Description and Table of Contents

Description

A pioneering history that transforms our understanding of the colonial era and China's place in it China has conventionally been considered a land empire whose lack of maritime and colonial reach contributed to its economic decline after the mid-eighteenth century. Distant Shores challenges this view, showing that the economic expansion of southeastern Chinese rivaled the colonial ambitions of Europeans overseas. In a story that dawns with the Industrial Revolution and culminates in the Great Depression, Melissa Macauley explains how sojourners from an ungovernable corner of China emerged among the commercial masters of the South China Sea. She focuses on Chaozhou, a region in the great maritime province of Guangdong, whose people shared a repertoire of ritual, cultural, and economic practices. Macauley traces how Chaozhouese at home and abroad reaped many of the benefits of an overseas colonial system without establishing formal governing authority.
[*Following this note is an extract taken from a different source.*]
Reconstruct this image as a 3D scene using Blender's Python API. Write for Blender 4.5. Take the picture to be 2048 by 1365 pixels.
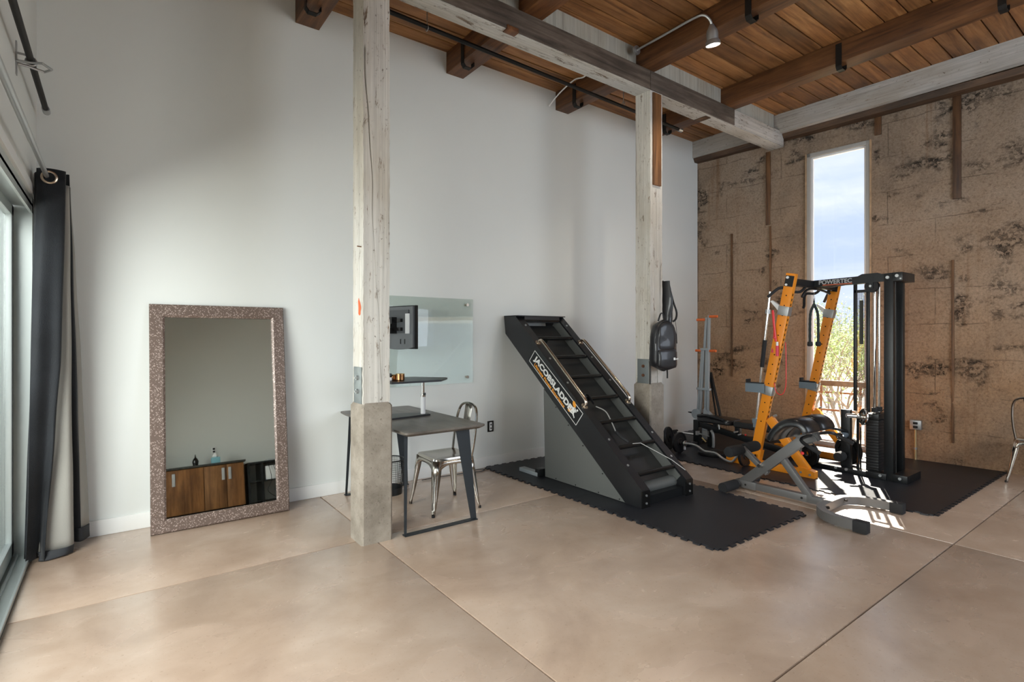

Their power was sustained instead through a mosaic of familial, fraternal, and commercial relationships spread across the ports of Bangkok, Singapore, Saigon, Hong Kong, Shanghai, and Swatow. The picture that emerges is not one of Chinese divergence from European modernity but rather of a convergence in colonial sites that were critical to modern development and accelerating levels of capital accumulation. A magisterial work of scholarship, Distant Shores reveals how the transoceanic migration of Chaozhouese laborers and merchants across a far-flung maritime world linked the Chinese homeland to an ever-expanding frontier of settlement and economic extraction.